I feel compelled to say something loudly. I want to yell and clash cymbals. I want to stomp my feet, wave a neon sign and hire a brass band. I'm sure you're wondering what has me feeling the need to make so much noise.
It seems that a pervasive idea has come into our churches and our hearts that we can attract the world to Jesus by being just like them....only Christian. Frankly, I hate the idea.
I became a believer and follower of Jesus at 17, a senior in high school. Dark of heart, ugly of manner, foul-mouthed and deeply entrenched in sin, I was completely enveloped in the culture of my time and embraced all of the darkness it had to offer. How did such a person become a follower of Jesus Christ? I heard the Bible preached, and saw people who were radically different from me. It was a small church, typical of many small churches. Ordinary people singing very old hymns at the top of their lungs, with an elderly thin preacher in a worn black suit reading from an old leather Bible, preaching truths that were totally new to me. Sure, I'd heard of Jesus. Everybody had heard of Jesus. These people were different. They hadn't just heard about Jesus, and from the first moment I was around them I could tell. When they sang, I almost fell off the pew. Their voices were so loud and so happy that it stunned me. I'd never heard anything like it.
I had nothing in common with these people. Black nails, heavy make-up, and a mini-skirt housing a heart that oozed darkness totally akin to the times I lived in, but they loved me and welcomed me as I was, unconditionally. However, the contrast between us was unmistakable. I couldn't have missed it. I couldn't have pretended to be one of them, and they never pretended to be just like me. They were totally different. They knew it and so did I.

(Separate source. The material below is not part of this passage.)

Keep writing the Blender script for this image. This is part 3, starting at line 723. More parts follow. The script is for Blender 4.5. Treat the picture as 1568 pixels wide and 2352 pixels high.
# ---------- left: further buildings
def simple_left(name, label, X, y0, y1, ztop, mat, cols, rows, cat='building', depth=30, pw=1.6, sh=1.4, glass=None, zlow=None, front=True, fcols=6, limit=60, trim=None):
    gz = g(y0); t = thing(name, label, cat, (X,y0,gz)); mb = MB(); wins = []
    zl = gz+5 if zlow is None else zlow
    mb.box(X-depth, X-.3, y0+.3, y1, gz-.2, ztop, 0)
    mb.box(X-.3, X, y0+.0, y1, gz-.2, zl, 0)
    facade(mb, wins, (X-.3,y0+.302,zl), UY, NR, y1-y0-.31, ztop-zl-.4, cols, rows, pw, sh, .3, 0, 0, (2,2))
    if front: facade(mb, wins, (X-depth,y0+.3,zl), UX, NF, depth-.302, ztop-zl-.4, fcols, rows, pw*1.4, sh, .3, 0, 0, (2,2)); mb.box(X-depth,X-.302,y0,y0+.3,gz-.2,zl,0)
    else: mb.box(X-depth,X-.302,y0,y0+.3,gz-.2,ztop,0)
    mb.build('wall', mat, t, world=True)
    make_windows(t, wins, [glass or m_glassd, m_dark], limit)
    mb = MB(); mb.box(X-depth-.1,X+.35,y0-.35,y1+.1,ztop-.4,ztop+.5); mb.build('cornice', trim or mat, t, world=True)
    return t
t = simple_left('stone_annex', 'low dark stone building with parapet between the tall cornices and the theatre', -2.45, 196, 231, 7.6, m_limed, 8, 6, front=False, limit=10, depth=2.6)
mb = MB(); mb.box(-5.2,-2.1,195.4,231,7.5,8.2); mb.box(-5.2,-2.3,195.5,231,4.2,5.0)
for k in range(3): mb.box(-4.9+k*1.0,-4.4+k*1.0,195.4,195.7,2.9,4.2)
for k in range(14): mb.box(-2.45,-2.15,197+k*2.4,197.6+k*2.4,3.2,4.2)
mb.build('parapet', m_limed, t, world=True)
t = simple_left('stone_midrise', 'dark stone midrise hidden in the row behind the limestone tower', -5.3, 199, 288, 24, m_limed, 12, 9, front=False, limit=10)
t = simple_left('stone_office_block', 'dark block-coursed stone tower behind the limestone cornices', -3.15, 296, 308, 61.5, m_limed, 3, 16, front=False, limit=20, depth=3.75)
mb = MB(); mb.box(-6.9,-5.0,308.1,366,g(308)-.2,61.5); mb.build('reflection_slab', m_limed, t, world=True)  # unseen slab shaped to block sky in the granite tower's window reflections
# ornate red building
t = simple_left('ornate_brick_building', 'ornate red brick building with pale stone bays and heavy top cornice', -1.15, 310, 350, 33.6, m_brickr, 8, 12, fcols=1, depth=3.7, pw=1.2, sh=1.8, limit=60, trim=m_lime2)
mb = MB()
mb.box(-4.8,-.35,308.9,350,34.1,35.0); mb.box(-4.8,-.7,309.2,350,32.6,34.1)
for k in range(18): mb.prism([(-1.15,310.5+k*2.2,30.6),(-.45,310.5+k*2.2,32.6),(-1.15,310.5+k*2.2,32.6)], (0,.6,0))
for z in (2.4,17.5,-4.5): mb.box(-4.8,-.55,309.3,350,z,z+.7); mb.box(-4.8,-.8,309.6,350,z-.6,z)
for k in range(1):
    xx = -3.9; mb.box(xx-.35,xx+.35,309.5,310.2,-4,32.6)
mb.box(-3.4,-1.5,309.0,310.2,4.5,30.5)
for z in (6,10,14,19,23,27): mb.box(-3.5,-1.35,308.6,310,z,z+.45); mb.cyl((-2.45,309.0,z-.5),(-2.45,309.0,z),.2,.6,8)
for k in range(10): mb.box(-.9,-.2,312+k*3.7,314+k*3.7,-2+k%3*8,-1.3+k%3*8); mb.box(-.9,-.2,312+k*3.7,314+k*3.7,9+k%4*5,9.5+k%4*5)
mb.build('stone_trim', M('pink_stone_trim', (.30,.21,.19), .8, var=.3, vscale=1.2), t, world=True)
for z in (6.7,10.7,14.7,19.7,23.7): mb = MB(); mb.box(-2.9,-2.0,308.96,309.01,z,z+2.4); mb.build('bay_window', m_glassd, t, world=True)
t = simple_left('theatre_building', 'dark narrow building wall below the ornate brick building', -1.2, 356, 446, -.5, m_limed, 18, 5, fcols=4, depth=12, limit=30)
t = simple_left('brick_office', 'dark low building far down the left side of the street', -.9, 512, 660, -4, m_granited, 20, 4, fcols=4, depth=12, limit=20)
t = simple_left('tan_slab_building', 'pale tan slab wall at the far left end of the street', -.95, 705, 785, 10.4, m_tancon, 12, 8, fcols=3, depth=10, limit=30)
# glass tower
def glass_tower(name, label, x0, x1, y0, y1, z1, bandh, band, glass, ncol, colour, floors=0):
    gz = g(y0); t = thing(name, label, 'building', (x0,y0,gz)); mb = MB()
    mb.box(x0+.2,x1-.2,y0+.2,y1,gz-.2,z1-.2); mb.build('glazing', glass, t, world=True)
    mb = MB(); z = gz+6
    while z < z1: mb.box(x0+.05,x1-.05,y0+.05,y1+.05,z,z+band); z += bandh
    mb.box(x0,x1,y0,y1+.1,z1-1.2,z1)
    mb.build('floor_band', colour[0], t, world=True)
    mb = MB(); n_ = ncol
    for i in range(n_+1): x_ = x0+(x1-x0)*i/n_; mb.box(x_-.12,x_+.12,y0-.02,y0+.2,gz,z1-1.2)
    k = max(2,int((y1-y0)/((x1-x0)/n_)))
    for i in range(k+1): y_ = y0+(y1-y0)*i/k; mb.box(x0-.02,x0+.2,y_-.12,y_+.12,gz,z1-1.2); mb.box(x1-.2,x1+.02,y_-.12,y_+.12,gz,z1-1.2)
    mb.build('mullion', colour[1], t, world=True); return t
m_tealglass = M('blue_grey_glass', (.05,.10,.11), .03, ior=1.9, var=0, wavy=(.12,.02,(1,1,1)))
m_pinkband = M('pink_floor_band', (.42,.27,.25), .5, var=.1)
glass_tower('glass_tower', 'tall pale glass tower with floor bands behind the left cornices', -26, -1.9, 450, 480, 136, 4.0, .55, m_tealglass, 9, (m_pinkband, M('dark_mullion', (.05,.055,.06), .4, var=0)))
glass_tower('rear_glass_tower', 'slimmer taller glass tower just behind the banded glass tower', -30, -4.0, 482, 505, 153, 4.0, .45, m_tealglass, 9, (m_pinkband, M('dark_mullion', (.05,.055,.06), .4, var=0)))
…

Because of these people I prayed a life-transforming prayer one night alone in my room. I knelt and met the Jesus these people sang about, giving Him all the broken ugliness that was me, to do with as He pleased, and taking all of Him in return. It was a forever exchange, no turning back, no other option. I would never have prayed that prayer if the people had looked and sounded just like me. I am so thankful that they didn't. I would have despised them for a wanna be worldling or a dishwater sort of Christian. Realizing of course that if it hadn't done much for them, it surely wasn't enough power to do anything for me. Their inward transformation came all the way through their skin to touch every part of who they were and consequently touched me. So it's with profound thankfulness to those who were radically redeemed and took the time to be that before me and wanting the same for this generation that I prayerfully post this.